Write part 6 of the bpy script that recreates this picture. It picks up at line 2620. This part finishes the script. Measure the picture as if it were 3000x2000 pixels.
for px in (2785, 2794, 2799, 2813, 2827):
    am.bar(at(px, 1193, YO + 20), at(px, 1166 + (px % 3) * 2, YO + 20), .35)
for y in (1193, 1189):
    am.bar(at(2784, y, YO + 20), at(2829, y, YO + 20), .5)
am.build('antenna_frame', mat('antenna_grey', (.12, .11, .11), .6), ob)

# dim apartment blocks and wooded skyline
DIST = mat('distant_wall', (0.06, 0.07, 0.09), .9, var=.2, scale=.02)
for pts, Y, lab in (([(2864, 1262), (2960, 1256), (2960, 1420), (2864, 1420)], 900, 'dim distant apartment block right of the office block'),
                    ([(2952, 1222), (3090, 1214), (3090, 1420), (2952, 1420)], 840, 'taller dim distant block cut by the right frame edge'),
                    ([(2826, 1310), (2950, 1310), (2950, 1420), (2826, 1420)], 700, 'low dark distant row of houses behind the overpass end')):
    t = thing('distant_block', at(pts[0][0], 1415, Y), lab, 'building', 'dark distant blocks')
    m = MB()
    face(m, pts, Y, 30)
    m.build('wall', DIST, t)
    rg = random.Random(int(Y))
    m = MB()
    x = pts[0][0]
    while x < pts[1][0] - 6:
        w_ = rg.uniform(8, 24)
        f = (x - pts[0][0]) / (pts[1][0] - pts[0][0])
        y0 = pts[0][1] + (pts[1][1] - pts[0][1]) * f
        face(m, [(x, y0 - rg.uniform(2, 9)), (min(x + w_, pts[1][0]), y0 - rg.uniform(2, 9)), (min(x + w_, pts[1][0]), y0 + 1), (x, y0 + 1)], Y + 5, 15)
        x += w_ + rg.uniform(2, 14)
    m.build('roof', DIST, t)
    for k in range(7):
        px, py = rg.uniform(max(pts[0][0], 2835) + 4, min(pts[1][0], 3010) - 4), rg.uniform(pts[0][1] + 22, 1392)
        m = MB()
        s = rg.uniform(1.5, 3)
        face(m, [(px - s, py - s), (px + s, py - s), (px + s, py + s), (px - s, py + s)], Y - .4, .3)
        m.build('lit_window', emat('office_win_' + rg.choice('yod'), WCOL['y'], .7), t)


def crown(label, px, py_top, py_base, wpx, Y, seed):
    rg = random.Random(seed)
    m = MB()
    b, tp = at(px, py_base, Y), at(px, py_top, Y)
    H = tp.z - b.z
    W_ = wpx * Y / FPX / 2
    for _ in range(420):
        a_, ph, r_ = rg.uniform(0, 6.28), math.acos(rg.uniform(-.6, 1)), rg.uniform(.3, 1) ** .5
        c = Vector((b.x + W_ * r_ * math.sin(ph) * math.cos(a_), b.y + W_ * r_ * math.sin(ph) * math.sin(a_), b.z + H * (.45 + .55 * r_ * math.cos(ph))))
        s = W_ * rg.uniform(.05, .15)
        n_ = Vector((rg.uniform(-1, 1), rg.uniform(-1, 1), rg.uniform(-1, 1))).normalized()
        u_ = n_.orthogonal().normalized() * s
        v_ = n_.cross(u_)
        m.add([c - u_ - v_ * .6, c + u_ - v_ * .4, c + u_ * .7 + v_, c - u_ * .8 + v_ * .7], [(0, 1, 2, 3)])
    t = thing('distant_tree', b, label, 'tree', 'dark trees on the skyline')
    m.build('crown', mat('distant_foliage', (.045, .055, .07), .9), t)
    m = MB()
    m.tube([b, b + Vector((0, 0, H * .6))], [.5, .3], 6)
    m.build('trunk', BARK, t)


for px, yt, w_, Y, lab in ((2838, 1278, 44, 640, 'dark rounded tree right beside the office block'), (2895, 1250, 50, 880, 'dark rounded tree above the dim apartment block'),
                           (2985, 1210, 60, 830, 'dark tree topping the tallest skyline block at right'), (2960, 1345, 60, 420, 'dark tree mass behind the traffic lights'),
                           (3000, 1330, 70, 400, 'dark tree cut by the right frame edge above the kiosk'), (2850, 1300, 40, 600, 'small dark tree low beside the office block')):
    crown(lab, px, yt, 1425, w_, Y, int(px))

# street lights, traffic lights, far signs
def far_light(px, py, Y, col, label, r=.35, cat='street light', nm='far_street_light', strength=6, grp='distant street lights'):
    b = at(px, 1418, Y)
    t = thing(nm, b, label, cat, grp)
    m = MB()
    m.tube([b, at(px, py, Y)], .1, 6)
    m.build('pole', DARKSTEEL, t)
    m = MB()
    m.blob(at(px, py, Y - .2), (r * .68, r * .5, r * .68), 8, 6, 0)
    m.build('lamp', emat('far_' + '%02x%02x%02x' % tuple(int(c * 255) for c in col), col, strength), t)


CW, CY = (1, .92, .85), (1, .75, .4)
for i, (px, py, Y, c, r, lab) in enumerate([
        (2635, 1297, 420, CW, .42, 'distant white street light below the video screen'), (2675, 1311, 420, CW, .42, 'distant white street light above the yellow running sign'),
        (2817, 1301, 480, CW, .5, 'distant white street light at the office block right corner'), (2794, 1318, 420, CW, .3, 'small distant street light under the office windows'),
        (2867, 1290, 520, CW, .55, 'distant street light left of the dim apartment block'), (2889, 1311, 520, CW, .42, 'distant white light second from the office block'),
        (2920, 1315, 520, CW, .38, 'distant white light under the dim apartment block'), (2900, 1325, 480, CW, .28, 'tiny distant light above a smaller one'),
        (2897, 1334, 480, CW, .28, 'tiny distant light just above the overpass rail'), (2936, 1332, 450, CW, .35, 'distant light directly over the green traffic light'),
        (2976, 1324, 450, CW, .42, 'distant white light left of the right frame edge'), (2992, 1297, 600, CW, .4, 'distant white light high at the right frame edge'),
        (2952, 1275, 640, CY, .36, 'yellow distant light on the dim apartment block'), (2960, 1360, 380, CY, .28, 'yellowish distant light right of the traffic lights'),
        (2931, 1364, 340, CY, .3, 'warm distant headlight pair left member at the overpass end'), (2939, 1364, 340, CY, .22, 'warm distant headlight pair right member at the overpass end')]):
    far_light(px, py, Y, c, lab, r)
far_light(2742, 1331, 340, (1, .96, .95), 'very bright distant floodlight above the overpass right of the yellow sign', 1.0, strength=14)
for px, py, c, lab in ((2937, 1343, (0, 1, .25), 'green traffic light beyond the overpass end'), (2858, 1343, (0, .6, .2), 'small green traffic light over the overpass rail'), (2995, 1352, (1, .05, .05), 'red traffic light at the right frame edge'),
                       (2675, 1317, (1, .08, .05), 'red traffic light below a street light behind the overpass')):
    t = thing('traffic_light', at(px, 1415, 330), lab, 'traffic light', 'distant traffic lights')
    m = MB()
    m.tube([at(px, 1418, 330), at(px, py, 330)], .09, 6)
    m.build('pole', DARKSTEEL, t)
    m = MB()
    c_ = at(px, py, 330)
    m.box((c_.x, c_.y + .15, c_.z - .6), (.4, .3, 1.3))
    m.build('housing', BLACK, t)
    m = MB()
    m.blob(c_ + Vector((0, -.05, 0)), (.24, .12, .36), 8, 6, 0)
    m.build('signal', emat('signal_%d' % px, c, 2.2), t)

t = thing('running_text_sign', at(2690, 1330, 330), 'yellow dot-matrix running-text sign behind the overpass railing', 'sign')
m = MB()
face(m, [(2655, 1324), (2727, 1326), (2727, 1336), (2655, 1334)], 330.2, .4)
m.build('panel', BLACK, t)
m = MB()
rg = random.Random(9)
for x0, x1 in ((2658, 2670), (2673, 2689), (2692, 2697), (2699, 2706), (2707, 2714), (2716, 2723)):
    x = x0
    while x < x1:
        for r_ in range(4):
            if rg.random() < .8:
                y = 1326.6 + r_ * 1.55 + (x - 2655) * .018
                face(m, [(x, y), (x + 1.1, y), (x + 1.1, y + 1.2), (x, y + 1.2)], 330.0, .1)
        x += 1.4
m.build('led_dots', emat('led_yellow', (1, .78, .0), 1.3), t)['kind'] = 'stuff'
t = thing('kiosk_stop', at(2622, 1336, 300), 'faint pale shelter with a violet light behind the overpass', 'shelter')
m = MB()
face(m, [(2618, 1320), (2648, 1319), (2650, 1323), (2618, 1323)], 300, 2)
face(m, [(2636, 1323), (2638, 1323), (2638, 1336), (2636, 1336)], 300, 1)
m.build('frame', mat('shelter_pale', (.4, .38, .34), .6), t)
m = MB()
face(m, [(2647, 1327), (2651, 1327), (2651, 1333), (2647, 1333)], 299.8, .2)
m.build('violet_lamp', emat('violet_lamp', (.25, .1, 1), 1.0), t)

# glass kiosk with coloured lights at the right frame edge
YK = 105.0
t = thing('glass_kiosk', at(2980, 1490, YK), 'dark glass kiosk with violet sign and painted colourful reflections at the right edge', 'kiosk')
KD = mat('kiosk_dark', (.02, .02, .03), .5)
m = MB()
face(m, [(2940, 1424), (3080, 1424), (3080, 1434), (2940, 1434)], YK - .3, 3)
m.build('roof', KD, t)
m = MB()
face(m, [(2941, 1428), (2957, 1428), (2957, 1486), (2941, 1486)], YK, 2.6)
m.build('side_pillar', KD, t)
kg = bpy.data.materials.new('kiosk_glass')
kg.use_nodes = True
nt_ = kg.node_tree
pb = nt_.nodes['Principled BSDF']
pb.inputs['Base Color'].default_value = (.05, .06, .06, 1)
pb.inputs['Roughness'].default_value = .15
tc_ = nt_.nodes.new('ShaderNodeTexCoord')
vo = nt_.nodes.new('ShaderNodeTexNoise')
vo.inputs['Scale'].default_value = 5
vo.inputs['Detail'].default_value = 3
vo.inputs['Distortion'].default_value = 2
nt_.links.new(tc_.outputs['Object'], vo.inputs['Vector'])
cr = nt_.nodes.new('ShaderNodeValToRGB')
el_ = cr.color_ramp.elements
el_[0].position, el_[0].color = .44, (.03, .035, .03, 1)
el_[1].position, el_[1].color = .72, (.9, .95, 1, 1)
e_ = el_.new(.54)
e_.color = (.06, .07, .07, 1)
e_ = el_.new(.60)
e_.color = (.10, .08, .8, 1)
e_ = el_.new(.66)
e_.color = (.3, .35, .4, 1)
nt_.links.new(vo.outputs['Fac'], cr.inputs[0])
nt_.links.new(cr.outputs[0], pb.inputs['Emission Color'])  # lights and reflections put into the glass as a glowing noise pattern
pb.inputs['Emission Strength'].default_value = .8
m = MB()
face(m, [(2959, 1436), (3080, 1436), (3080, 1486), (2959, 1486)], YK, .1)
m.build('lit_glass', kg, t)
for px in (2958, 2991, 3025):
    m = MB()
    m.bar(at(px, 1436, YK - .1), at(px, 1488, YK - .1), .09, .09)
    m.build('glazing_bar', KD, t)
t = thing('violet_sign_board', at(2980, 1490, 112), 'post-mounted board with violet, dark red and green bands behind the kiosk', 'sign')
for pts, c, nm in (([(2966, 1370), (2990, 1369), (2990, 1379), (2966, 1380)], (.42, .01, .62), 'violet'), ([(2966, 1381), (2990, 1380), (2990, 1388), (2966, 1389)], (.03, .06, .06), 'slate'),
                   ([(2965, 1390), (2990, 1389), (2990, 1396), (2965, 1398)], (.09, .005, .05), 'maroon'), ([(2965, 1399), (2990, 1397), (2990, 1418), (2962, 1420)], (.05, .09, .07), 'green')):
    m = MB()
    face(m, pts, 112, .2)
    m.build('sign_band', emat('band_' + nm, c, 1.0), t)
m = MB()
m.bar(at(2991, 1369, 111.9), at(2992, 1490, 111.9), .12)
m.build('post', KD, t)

______

Return exactly, please, the lines of the material from the first one down to and including the line where "(.12, .11, .11), .6), ob)" appears.

## Response
Write part 6 of the bpy script that recreates this picture. It picks up at line 2620. This part finishes the script. Measure the picture as if it were 3000x2000 pixels.
for px in (2785, 2794, 2799, 2813, 2827):
    am.bar(at(px, 1193, YO + 20), at(px, 1166 + (px % 3) * 2, YO + 20), .35)
for y in (1193, 1189):
    am.bar(at(2784, y, YO + 20), at(2829, y, YO + 20), .5)
am.build('antenna_frame', mat('antenna_grey', (.12, .11, .11), .6), ob)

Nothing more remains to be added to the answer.